We lay under the searchlights, which were turning the night valley into a noontide halo, as Villiers spoke. Every light came from the Russian side, which lay wary and restless beyond us. From the Japanese side came no light, no sound. All was secrecy and silence. Yet we knew those hills were alive with toiling brown figures, that a ten-mile line of rifle pits was guarded at every rod by a sleepless soldier watching for the Rising Sun and that the tents of those Generals blinked unceasingly with the steady glow of the oiled silk lanterns, quivering cabalistically with ideographs.

As I looked upon swaying and heavy searchlights, I could think only of the Indian cobra and his mortal enemy, the mongoose. Silently, rolled in a ball, alert for a fatal spring, the little mongoose watches, and the hooded cobra swings ponderously, more nervous with each move. All other enemies he can crush; none other he fears; his body is murderous, his fangs deadly, his stealthy glide noiseless and sure. How well he knows his power! Despot of the jungle, why should he fear? And yet, since the world dawned his tribe has done well to avoid the mongoose.

Steadily swings the cobra; viciously he lunges. Now look! In the folds of the cobra’s neck those incisive teeth, those death-dealing claws! With the fury of whirlwinds lashes the cobra. With eternal calm cling the teeth and claws. Hour after hour goes the unequal struggle. The huge coils relax, the great head falls. Then the beady eyes twinkle. The mongoose slips off in the darkness; prone lies the cobra. Who sheds tears?


[Chapter Three]
TWO PICTURES OF WAR—A GLANCE BACK

Tokyo, June 1st:—Who pays for the war? Here are a few telling one another that they are the bankers. It is at a Sunday concert in the fifth city of the world, a wilderness of sheds flimsy over two million human beings. In the midst rise vast acres of country solitude and rest. A tangle of cryptomeria and fir shade puzzled paths winding through furse of elderberry and hawthorn. Haze and vista spread away past hills and forests, past hothouses and lawns of firm packed earth. A lake dimples a vale, as a smile the cheek of a lovely woman, and its pebbly bed reflects the laughter of the sun. About it fluttering flags, new and gay, festoon the sentiment of all nations, one—Russia—excepted. Thousands, tens of thousands, dot the paths, are merry with the lake, instill from the greenery a quiet joy. Hundreds of voices, atune with instruments, filter the fragrant air with music. Beyond the fence is squalor so dense three sen a month pays for a dwelling; here is leisure so luxurious the senses float in dreams. In a corner a moldy Diabutsu, the calm of Nirvana on his face, nods on a leaf of lotus; “out of the slime itself spotless the lotus grows.”

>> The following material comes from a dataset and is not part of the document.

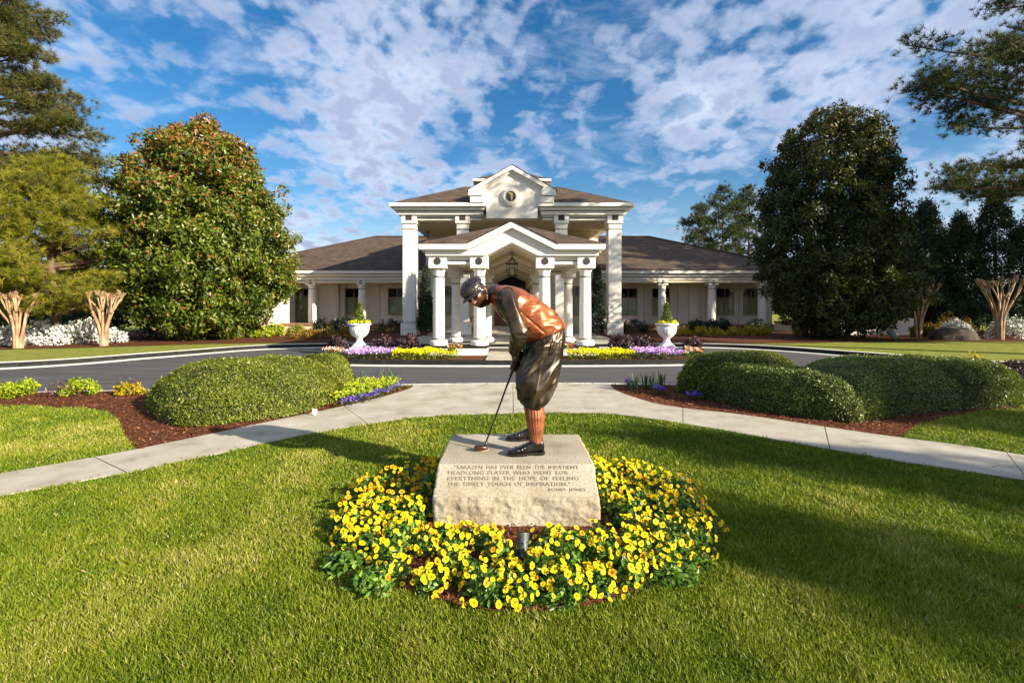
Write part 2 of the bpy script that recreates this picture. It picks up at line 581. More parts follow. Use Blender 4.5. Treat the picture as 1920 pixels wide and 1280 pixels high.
M['lilac'] = leafmat('lilac_flower', [(0.0, (0.03, 0.08, 0.015)), (0.15, (0.05, 0.11, 0.02)), (0.18, (0.25, 0.08, 0.48)), (0.5, (0.50, 0.26, 0.66)), (0.85, (0.66, 0.46, 0.76)), (1.0, (0.80, 0.70, 0.82))], rough=0.6, trans=0.2, tcol=(0.5, 0.3, 0.6), spec=0.2)
M['violet'] = leafmat('violet_flower', [(0.0, (0.02, 0.06, 0.012)), (0.35, (0.04, 0.10, 0.02)), (0.38, (0.06, 0.02, 0.28)), (1.0, (0.20, 0.10, 0.55))], rough=0.6, trans=0.15, tcol=(0.2, 0.1, 0.5), spec=0.2)
M['yellow_mass'] = leafmat('yellow_flower_mass', [(0.0, (0.05, 0.11, 0.01)), (0.14, (0.12, 0.19, 0.01)), (0.17, (0.62, 0.56, 0.006)), (1.0, (0.82, 0.78, 0.01))], rough=0.6, trans=0.25, tcol=(0.7, 0.65, 0.01), spec=0.2)
M['crimson'] = leafmat('mixed_pansy', [(0.0, (0.04, 0.09, 0.015)), (0.25, (0.06, 0.11, 0.02)), (0.28, (0.30, 0.015, 0.03)), (0.55, (0.36, 0.03, 0.06)), (0.58, (0.75, 0.40, 0.02)), (0.75, (0.78, 0.45, 0.03)), (0.78, (0.75, 0.72, 0.66)), (1.0, (0.8, 0.78, 0.74))], rough=0.6, trans=0.15, spec=0.2)
M['blade_leaf'] = leafmat('iris_leaf', [(0.0, (0.035, 0.075, 0.025)), (1.0, (0.10, 0.17, 0.06))], rough=0.45, trans=0.2)

# ------------------------------------------------------------------ ground, road, path, beds
Z_LAWN, Z_PATH, Z_MULCH, Z_KERB = 0.020, 0.034, 0.030, 0.13

near_edge = catmull([(-60, -2), (-30, 4.6), (-15, 7.9), (-9.4, 8.9), (-7.3, 9.18), (-2.07, 9.86), (2.1, 9.98), (7.3, 9.3), (9.4, 8.95), (15, 7.9), (30, 4.6), (60, -2)], 6)
far_edge = catmull([(-60, 2), (-30, 7.5), (-20, 10.2), (-13.5, 12.8), (-11.5, 15.6), (-9.9, 18.3), (-8.0, 19.3), (-5.5, 19.4), (5.5, 19.4), (8.0, 19.3), (9.9, 18.0), (11.5, 15.5), (13.5, 12.7), (20, 10.2), (30, 7.5), (60, 2)], 8)

g = [(-700, -200), (700, -200), (700, 900), (-700, 900)]
sheet('ground', g, -0.05, M['far_ground'])
road_poly = [tuple(p) for p in near_edge] + [tuple(p) for p in reversed(far_edge)]
sheet('road', road_poly, 0.0, M['asphalt'])
lawn_poly = [(-60, -25)] + [(60, -25)] + [tuple(p) for p in reversed(near_edge)]
lawn = sheet('lawn', lawn_poly, Z_LAWN, M['lawn'])


def offset_line(line, d):
    out = []
    for i, p in enumerate(line):
        a = line[max(i - 1, 0)]
        b = line[min(i + 1, len(line) - 1)]
        t = np.array([b[0] - a[0], b[1] - a[1]])
        t /= np.linalg.norm(t)
        out.append(np.array([p[0] - t[1] * d, p[1] + t[0] * d]))
    return out


def band(name, line, d0, d1, z0, z1, mat, kind='structure', parent=None, ztop=None):
    a = offset_line(line, d0)
    b = offset_line(line, d1)
    mb = MB()
    A0 = [(p[0], p[1], z0) for p in a]
    A1 = [(p[0], p[1], z1) for p in a]
    B1 = [(p[0], p[1], z1) for p in b]
    B0 = [(p[0], p[1], z0) for p in b]
    mb.strip(A0, A1)
    mb.strip(A1, B1)
    mb.strip(B1, B0)
    o = mb.build(name, mat, parent)
    if parent is None and kind:
        o['kind'] = kind
    return o


# pale gutter along the near edge of the road, from the left bed to the right bed
mid = [p for p in near_edge if -9.0 < p[0] < 9.0]
o = band('gutter_near', mid, -0.02, 0.16, -0.01, 0.024, M['gutter'])
# far side of the drive: black painted kerb face, pale kerb top, pale gutter on the road
ker = band('kerb_far', far_edge, 0.0, 0.12, -0.02, Z_KERB, M['kerb_black'])
band('kerb_top', far_edge, 0.10, 0.36, 0.02, Z_KERB + 0.008, M['gutter'], parent=ker)
band('gutter_far', far_edge, -0.42, 0.0, -0.02, 0.008, M['gutter'])
verge_poly = [tuple(p) for p in offset_line(far_edge, 0.2)] + [(60, 120), (-60, 120)]
sheet('verge_lawn', verge_poly, Z_KERB - 0.012, M['verge'])

# walkway: two arms that meet at the drive
low = [GP(*p) for p in [(-700, 1075), (-300, 1000), (0, 936), (250, 889), (400, 857), (560, 822), (700, 797), (800, 784), (950, 778), (1050, 777), (1150, 780), (1300, 801), (1500, 837), (1700, 872), (1920, 906), (2300, 975), (2700, 1050)]]
upl = [GP(*p) for p in [(-700, 985), (-300, 940), (0, 893), (250, 848), (500, 795), (620, 770), (720, 746), (768, 731)]] + [(-2.02, 9.75)]
upr = [(2.0, 9.85)] + [GP(*p) for p in [(1158, 736), (1220, 757), (1280, 768), (1400, 782), (1600, 812), (1700, 826), (1800, 839), (1920, 858), (2300, 910), (2700, 980)]]
low = [tuple(p) for p in catmull(low, 6)]
upl = [tuple(p) for p in catmull(upl, 6)]
upr = [tuple(p) for p in catmull(upr, 6)]
path_poly = low + list(reversed(upr)) + [(2.0, 10.0), (-2.02, 9.9)] + list(reversed(upl))


def arc(line):
    s = [0.0]
    for i in range(1, len(line)):
        s.append(s[-1] + math.dist(line[i], line[i - 1]))
    return s


def at_x(line, x):
    for i in range(len(line) - 1):
        a, b = line[i], line[i + 1]
        if (a[0] - x) * (b[0] - x) <= 0 and a[0] != b[0]:
            t = (x - a[0]) / (b[0] - a[0])
            return (x, a[1] + t * (b[1] - a[1]))
    return None


pathbase = sheet('path', path_poly, Z_PATH - 0.012, surf('path_joint', (0.10, 0.085, 0.065), (0.16, 0.14, 0.11), scale=8, rough=0.95))


def slab(pts):
    c = np.mean(np.array(pts), axis=0)
    pts = [np.array(p) for p in pts]
    ins = []
    n = len(pts)
    for i in range(n):
        a, b, cc = pts[i - 1], pts[i], pts[(i + 1) % n]
        ins.append(tuple(b + (c - b) / max(np.linalg.norm(c - b), 1e-6) * 0.0065))
    MB().prism_z(ins, 0.0, Z_PATH).build('path_slab', M['concrete'], pathbase)


def seg_between(line, a, b):
    """points of line whose index fraction lies between joints a and b (given as x on that line)"""
    return [p for p in line if min(a, b) < p[0] < max(a, b)]


# joint list: (x on the lower line, x on the upper line)
jl = [(-4.98, -5.55), (-3.70, -4.42), (-1.96, -2.70)]
for (l0, u0), (l1, u1) in zip(jl[:-1], jl[1:]):
    P0, P1 = at_x(low, l0), at_x(low, l1)
    Q0, Q1 = at_x(upl, u0), at_x(upl, u1)
    if None in (P0, P1, Q0, Q1):
        continue
    slab([P0] + seg_between(low, l0, l1) + [P1, Q1] + list(reversed(seg_between(upl, u0, u1))) + [Q0])
jr = [(2.33, 2.69), (3.55, 4.15), (4.72, 5.4), (5.15, 5.95)]
for (l0, u0), (l1, u1) in zip(jr[:-1], jr[1:]):
    P0, P1 = at_x(low, l0), at_x(low, l1)
    Q0, Q1 = at_x(upr, u0), at_x(upr, u1)
    if None in (P0, P1, Q0, Q1):
        continue
    slab([P0] + seg_between(low, l0, l1) + [P1, Q1] + list(reversed(seg_between(upr, u0, u1))) + [Q0])
# the fan in the middle: a left, a right and a front piece
Lm, Rm = at_x(low, -1.96), at_x(low, 2.33)
Lu, Ru = at_x(upl, -2.70), at_x(upr, 2.69)
EL, EM, ER = at_x(near_edge, -2.02), at_x(near_edge, 0.02), at_x(near_edge, 2.0)
cl = at_x(low, 0.02)
slab([Lm] + seg_between(low, -1.96, 0.02) + [cl, EM, EL] + [p for p in reversed(upl) if p[0] > -2.70 and p[1] < 9.6] + [Lu])
slab([cl] + seg_between(low, 0.02, 2.33) + [Rm, Ru] + [p for p in reversed(upr) if p[0] < 2.69 and p[1] < 9.7] + [ER, EM])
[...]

Tokyo is beautiful—brunette and beautiful. This first day of June she has risen past the cherry blossom, past the wistaria, through the freshness of spring to the full radiance of summer. Pink, like the fleece of clouds in the sky, and heliotrope, like the first flush of sunrise, are past. Now green, rich and deep from a soil of winnowed sustenance, mantles her in Oriental splendor—a splendor simple and elegant with the wealth of the east, shadowy and sunny with the blow of Japan. It folds her about with the assuring clasp of a lover, and she responds with the shy, voluptuous acceptance of a maid o’erwon.

This is a summer of content, a dream of gayety, of insouciance. A million babies gurgle with the baby glory of it. A million mothers coo and coddle at the eternal freshness of it. But here, to-day, in this wilderness of terraced garden, in this bouquet of smiling East, have assembled the daintiest mothers in the land—the peeresses. The son of one is a major-general. Others have captains, colonels, aides-de-camp to tug their heartstrings with fear, to inflate their pulses with pride. Have we not penetrated to the very viscera of war’s nature when we find the mothers of its heroes thus assembled?